During a penetration test, you will frequently find that these tools are installed but running in a "monitor-only" mode, or worse, they are completely disabled due to a previous compatibility issue with a legacy application. When you encounter a client with a "set it and forget it" mentality toward their security stack, you are looking at a client that will be compromised within hours of a determined attacker finding their perimeter.

The Human Element and Phishing

Phishing remains the most effective way to bypass technical defenses. Even with advanced email filtering, the human element is the ultimate variable. If an organization does not conduct regular, realistic phishing simulations, they are essentially training their employees to be the perfect delivery mechanism for malware.

When testing these environments, focus on the lack of Multi-Factor Authentication (MFA). If you can compromise a single user account via a simple credential harvesting page, you have effectively bypassed the entire network perimeter. In many cases, the lack of MFA on critical services like email or VPNs is the single biggest vulnerability in the entire organization.

Building a Resilient Defense

Defenders must move beyond the idea that a single tool will solve their problems. A defense-in-depth strategy is not just a buzzword; it is a necessity. This means implementing Least Privilege access, ensuring that every critical system requires MFA, and maintaining immutable, off-site backups.

The most critical component, however, is the incident response plan. Most SMBs do not have one. They assume that if they get hit, they will just "restore from backups." But if those backups are connected to the network, they will be encrypted along with the production data. A tested, offline backup strategy is the only thing standing between a business and total closure.

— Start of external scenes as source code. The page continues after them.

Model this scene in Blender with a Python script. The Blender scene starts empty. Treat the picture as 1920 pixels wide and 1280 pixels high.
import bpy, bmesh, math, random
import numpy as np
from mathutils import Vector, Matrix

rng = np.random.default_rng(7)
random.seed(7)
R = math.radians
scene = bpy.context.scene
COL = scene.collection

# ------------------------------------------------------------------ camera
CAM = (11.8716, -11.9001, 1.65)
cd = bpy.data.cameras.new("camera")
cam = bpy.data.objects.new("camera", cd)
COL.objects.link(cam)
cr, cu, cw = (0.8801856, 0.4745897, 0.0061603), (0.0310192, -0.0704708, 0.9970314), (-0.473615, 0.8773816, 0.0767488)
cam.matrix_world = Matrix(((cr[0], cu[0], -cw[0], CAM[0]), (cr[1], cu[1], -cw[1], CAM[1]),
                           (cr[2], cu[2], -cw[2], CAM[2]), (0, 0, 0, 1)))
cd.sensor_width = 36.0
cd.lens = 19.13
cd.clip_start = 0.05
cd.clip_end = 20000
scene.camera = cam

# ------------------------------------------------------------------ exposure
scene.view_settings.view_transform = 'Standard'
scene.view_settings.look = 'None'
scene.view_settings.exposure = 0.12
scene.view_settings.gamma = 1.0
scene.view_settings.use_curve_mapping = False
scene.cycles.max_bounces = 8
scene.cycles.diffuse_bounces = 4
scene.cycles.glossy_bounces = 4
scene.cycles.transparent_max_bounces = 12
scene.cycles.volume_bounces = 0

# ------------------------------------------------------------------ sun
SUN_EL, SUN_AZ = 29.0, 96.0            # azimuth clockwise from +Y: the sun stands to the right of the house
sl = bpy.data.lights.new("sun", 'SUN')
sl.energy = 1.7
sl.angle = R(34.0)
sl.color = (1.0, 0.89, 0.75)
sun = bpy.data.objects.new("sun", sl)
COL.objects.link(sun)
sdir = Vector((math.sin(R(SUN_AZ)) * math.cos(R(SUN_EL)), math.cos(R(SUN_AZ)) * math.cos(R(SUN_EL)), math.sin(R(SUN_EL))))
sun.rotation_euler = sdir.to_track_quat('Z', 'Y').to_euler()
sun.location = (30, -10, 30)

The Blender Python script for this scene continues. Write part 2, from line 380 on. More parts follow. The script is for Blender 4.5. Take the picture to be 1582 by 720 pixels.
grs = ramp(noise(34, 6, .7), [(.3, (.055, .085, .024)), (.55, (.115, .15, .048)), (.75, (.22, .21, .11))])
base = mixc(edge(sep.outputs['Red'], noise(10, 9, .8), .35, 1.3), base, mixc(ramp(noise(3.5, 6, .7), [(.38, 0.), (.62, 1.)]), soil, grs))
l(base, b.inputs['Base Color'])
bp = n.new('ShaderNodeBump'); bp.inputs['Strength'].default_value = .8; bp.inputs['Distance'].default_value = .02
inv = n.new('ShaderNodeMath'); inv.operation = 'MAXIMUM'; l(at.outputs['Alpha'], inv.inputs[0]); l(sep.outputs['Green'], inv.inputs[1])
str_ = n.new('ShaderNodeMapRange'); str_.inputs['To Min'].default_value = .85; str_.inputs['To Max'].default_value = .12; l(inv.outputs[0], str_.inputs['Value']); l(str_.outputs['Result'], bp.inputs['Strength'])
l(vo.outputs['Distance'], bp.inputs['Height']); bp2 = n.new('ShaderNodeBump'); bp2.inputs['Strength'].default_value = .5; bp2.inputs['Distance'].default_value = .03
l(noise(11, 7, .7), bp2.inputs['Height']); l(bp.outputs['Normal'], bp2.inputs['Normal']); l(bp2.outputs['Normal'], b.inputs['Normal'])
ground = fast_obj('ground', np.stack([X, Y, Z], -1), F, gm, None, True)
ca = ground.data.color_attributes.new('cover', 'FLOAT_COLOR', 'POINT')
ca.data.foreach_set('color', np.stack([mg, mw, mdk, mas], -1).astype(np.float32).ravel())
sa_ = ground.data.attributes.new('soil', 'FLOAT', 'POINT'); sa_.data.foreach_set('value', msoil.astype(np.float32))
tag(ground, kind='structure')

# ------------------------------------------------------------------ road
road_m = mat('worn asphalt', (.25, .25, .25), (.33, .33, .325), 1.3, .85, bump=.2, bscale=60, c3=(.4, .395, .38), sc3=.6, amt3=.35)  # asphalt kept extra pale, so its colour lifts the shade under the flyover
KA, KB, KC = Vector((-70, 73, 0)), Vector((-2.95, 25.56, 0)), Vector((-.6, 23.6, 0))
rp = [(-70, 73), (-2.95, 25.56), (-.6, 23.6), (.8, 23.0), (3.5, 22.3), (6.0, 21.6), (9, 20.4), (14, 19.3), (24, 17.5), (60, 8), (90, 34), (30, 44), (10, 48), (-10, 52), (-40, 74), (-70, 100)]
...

What Pentesters Should Do Next

When you are engaged to test an SMB, stop looking for the "cool" exploit. Start by looking for the gaps that allow for easy, automated entry. Check for exposed RDP ports, verify if MFA is actually enforced on all cloud services, and test whether the client’s "security team" (often just an overworked IT generalist) can detect a simulated phishing attempt.

If you find a vulnerability, document it clearly in terms of business risk. Explain that an unpatched server is not just a technical debt issue; it is a potential bankruptcy event. Your goal is to force the organization to prioritize security as a core business function rather than an IT afterthought. If you can help them build a culture where reporting a suspicious email is rewarded rather than punished, you have done more for their security than any single patch ever could.